## Scene modeling code data

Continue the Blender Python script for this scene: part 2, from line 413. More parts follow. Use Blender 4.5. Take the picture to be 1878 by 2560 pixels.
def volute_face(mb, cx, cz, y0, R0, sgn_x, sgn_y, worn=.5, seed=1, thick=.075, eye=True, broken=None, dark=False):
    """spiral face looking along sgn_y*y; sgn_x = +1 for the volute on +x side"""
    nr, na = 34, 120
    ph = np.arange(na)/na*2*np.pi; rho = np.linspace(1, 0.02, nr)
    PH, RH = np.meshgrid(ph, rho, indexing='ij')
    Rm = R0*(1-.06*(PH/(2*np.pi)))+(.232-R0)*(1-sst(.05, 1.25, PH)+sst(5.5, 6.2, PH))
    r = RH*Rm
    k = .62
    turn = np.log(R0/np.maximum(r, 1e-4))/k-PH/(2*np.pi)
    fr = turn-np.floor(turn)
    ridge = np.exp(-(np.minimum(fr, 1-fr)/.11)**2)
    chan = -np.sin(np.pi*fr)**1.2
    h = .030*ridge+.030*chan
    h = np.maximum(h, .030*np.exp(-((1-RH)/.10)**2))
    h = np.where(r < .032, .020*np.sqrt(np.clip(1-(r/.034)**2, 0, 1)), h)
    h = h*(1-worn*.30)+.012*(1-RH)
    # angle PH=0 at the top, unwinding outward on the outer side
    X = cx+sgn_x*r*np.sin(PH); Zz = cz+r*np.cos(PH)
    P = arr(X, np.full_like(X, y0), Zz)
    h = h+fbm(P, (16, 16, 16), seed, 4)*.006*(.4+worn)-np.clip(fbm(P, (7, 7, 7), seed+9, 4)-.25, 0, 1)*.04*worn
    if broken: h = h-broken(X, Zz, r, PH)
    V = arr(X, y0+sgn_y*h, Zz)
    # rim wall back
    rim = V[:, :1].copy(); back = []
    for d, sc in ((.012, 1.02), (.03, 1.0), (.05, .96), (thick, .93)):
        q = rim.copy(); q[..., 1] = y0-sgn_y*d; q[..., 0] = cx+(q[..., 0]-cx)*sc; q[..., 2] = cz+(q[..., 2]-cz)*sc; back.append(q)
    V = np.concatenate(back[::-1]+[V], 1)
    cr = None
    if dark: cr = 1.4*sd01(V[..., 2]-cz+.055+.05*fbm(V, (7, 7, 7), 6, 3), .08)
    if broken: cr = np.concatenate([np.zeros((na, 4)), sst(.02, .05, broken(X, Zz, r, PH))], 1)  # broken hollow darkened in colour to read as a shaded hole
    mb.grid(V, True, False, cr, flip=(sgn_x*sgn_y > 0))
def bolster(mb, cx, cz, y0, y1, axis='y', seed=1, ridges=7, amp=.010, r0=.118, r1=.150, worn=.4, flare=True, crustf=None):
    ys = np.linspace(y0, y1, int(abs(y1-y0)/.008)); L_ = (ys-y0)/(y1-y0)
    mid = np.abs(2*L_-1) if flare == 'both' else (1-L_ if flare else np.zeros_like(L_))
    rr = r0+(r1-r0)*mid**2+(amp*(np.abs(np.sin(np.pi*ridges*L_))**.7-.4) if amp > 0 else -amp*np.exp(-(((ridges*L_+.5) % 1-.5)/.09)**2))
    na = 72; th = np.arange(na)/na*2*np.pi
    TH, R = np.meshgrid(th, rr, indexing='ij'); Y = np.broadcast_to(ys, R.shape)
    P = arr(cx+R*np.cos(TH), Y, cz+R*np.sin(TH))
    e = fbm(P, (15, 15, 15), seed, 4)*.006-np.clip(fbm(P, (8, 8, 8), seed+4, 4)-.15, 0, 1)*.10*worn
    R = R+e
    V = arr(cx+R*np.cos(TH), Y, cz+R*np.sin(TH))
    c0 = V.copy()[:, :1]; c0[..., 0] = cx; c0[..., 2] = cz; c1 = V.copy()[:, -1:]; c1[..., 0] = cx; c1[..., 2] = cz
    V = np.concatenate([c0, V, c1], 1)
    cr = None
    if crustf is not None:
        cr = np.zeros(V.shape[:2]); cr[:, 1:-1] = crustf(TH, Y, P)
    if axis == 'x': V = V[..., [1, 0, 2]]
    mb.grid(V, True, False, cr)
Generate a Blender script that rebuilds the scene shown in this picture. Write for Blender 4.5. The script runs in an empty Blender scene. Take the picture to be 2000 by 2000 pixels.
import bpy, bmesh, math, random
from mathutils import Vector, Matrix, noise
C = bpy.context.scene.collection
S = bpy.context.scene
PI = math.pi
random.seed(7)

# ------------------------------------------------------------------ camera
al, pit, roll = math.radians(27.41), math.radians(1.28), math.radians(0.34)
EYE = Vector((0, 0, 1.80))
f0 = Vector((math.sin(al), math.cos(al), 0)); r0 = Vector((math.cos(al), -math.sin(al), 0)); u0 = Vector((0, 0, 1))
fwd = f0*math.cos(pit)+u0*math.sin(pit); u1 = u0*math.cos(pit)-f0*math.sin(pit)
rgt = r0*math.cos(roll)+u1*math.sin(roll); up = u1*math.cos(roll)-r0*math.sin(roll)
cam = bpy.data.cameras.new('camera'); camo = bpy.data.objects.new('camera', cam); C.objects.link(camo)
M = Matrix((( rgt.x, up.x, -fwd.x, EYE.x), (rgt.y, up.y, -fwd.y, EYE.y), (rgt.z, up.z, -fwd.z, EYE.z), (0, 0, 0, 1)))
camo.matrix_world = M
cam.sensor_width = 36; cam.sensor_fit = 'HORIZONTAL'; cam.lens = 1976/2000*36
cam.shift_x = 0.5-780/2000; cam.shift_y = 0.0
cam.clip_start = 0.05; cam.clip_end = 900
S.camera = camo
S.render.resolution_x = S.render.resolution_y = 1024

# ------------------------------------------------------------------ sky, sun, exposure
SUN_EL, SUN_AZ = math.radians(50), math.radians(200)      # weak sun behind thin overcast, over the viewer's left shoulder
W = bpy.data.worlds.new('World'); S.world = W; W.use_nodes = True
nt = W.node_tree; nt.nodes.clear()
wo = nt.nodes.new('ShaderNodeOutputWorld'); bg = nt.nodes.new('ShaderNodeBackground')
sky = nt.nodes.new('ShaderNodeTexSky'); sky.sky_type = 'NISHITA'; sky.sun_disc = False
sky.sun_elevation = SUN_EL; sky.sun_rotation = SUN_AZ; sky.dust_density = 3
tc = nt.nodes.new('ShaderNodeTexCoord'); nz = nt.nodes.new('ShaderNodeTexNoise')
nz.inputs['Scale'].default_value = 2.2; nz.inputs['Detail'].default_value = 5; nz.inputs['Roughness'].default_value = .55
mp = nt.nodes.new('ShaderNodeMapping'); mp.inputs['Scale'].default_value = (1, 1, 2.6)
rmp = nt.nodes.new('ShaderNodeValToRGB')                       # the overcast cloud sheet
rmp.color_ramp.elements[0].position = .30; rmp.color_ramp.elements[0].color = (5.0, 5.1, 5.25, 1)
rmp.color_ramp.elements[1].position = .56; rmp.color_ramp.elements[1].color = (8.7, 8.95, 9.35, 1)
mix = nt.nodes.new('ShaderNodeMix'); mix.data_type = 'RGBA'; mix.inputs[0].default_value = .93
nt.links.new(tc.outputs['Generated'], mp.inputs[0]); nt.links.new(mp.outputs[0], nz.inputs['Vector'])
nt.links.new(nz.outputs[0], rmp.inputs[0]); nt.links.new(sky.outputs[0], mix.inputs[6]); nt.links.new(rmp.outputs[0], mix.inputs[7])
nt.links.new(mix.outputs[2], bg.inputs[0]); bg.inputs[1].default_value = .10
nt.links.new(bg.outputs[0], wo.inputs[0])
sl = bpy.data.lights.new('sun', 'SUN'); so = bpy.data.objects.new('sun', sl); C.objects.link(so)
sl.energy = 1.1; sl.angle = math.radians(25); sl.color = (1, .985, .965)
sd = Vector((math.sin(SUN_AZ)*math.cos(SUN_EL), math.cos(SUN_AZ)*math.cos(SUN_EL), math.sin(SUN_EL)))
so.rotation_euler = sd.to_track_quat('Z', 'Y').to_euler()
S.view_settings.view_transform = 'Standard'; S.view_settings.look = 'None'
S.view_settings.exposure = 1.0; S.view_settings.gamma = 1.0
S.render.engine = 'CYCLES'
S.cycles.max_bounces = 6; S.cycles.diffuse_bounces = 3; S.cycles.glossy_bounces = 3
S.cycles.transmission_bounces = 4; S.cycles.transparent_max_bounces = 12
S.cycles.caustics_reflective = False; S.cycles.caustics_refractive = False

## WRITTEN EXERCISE
In the listing above, find the line with "Generate a Blender" and the line with "S.render.resolution_x = S.render.resolution_y", then print exactly those two lines and every line between them, and nothing more.

## OUTPUT FOR THIS TASK
Generate a Blender script that rebuilds the scene shown in this picture. Write for Blender 4.5. The script runs in an empty Blender scene. Take the picture to be 2000 by 2000 pixels.
import bpy, bmesh, math, random
from mathutils import Vector, Matrix, noise
C = bpy.context.scene.collection
S = bpy.context.scene
PI = math.pi
random.seed(7)

# ------------------------------------------------------------------ camera
al, pit, roll = math.radians(27.41), math.radians(1.28), math.radians(0.34)
EYE = Vector((0, 0, 1.80))
f0 = Vector((math.sin(al), math.cos(al), 0)); r0 = Vector((math.cos(al), -math.sin(al), 0)); u0 = Vector((0, 0, 1))
fwd = f0*math.cos(pit)+u0*math.sin(pit); u1 = u0*math.cos(pit)-f0*math.sin(pit)
rgt = r0*math.cos(roll)+u1*math.sin(roll); up = u1*math.cos(roll)-r0*math.sin(roll)
cam = bpy.data.cameras.new('camera'); camo = bpy.data.objects.new('camera', cam); C.objects.link(camo)
M = Matrix((( rgt.x, up.x, -fwd.x, EYE.x), (rgt.y, up.y, -fwd.y, EYE.y), (rgt.z, up.z, -fwd.z, EYE.z), (0, 0, 0, 1)))
camo.matrix_world = M
cam.sensor_width = 36; cam.sensor_fit = 'HORIZONTAL'; cam.lens = 1976/2000*36
cam.shift_x = 0.5-780/2000; cam.shift_y = 0.0
cam.clip_start = 0.05; cam.clip_end = 900
S.camera = camo
S.render.resolution_x = S.render.resolution_y = 1024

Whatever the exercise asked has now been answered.